WHAT TO WORK ON :: Reproduce the records exactly.

─── ENTRIES ───

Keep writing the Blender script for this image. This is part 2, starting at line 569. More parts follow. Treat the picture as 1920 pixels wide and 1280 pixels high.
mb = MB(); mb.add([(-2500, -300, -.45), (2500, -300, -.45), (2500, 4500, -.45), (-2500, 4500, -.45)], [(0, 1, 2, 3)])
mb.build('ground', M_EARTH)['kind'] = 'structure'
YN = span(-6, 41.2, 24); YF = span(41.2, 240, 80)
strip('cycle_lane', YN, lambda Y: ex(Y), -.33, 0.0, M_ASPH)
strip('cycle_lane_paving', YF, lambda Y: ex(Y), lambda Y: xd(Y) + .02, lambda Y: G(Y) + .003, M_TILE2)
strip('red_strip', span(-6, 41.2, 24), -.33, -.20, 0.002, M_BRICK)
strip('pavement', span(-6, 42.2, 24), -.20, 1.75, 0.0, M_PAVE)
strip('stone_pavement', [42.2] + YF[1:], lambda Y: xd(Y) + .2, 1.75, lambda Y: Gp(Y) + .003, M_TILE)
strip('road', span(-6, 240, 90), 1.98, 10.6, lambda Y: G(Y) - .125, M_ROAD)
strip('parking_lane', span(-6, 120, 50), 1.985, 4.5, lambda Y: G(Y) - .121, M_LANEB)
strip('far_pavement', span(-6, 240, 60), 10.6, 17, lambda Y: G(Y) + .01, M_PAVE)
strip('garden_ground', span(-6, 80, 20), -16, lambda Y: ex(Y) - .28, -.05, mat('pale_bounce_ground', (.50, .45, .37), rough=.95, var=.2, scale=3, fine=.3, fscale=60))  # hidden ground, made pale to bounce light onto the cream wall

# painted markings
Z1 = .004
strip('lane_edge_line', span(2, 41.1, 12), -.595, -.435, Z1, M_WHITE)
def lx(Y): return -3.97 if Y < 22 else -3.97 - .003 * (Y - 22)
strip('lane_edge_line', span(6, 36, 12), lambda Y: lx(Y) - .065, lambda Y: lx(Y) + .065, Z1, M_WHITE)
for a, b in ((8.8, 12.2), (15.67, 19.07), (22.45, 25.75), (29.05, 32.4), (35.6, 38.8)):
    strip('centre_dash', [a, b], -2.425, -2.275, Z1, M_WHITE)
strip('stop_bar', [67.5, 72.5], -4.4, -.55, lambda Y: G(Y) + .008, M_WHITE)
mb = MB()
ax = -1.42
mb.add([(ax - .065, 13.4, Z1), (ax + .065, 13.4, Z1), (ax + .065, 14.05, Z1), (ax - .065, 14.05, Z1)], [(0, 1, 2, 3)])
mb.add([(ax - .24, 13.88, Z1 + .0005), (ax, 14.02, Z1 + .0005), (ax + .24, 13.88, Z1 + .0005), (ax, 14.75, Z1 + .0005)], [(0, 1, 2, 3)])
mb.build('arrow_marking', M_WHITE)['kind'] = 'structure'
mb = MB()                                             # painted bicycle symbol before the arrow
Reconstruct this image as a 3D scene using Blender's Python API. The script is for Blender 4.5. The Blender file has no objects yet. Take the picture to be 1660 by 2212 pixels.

───

EXPECTED OUTPUT ::
Keep writing the Blender script for this image. This is part 2, starting at line 569. More parts follow. Treat the picture as 1920 pixels wide and 1280 pixels high.
mb = MB(); mb.add([(-2500, -300, -.45), (2500, -300, -.45), (2500, 4500, -.45), (-2500, 4500, -.45)], [(0, 1, 2, 3)])
mb.build('ground', M_EARTH)['kind'] = 'structure'
YN = span(-6, 41.2, 24); YF = span(41.2, 240, 80)
strip('cycle_lane', YN, lambda Y: ex(Y), -.33, 0.0, M_ASPH)
strip('cycle_lane_paving', YF, lambda Y: ex(Y), lambda Y: xd(Y) + .02, lambda Y: G(Y) + .003, M_TILE2)
strip('red_strip', span(-6, 41.2, 24), -.33, -.20, 0.002, M_BRICK)
strip('pavement', span(-6, 42.2, 24), -.20, 1.75, 0.0, M_PAVE)
strip('stone_pavement', [42.2] + YF[1:], lambda Y: xd(Y) + .2, 1.75, lambda Y: Gp(Y) + .003, M_TILE)
strip('road', span(-6, 240, 90), 1.98, 10.6, lambda Y: G(Y) - .125, M_ROAD)
strip('parking_lane', span(-6, 120, 50), 1.985, 4.5, lambda Y: G(Y) - .121, M_LANEB)
strip('far_pavement', span(-6, 240, 60), 10.6, 17, lambda Y: G(Y) + .01, M_PAVE)
strip('garden_ground', span(-6, 80, 20), -16, lambda Y: ex(Y) - .28, -.05, mat('pale_bounce_ground', (.50, .45, .37), rough=.95, var=.2, scale=3, fine=.3, fscale=60))  # hidden ground, made pale to bounce light onto the cream wall

# painted markings
Z1 = .004
strip('lane_edge_line', span(2, 41.1, 12), -.595, -.435, Z1, M_WHITE)
def lx(Y): return -3.97 if Y < 22 else -3.97 - .003 * (Y - 22)
strip('lane_edge_line', span(6, 36, 12), lambda Y: lx(Y) - .065, lambda Y: lx(Y) + .065, Z1, M_WHITE)
for a, b in ((8.8, 12.2), (15.67, 19.07), (22.45, 25.75), (29.05, 32.4), (35.6, 38.8)):
    strip('centre_dash', [a, b], -2.425, -2.275, Z1, M_WHITE)
strip('stop_bar', [67.5, 72.5], -4.4, -.55, lambda Y: G(Y) + .008, M_WHITE)
mb = MB()
ax = -1.42
mb.add([(ax - .065, 13.4, Z1), (ax + .065, 13.4, Z1), (ax + .065, 14.05, Z1), (ax - .065, 14.05, Z1)], [(0, 1, 2, 3)])
mb.add([(ax - .24, 13.88, Z1 + .0005), (ax, 14.02, Z1 + .0005), (ax + .24, 13.88, Z1 + .0005), (ax, 14.75, Z1 + .0005)], [(0, 1, 2, 3)])
mb.build('arrow_marking', M_WHITE)['kind'] = 'structure'
mb = MB()                                             # painted bicycle symbol before the arrow
Reconstruct this image as a 3D scene using Blender's Python API. The script is for Blender 4.5. The Blender file has no objects yet. Take the picture to be 1660 by 2212 pixels.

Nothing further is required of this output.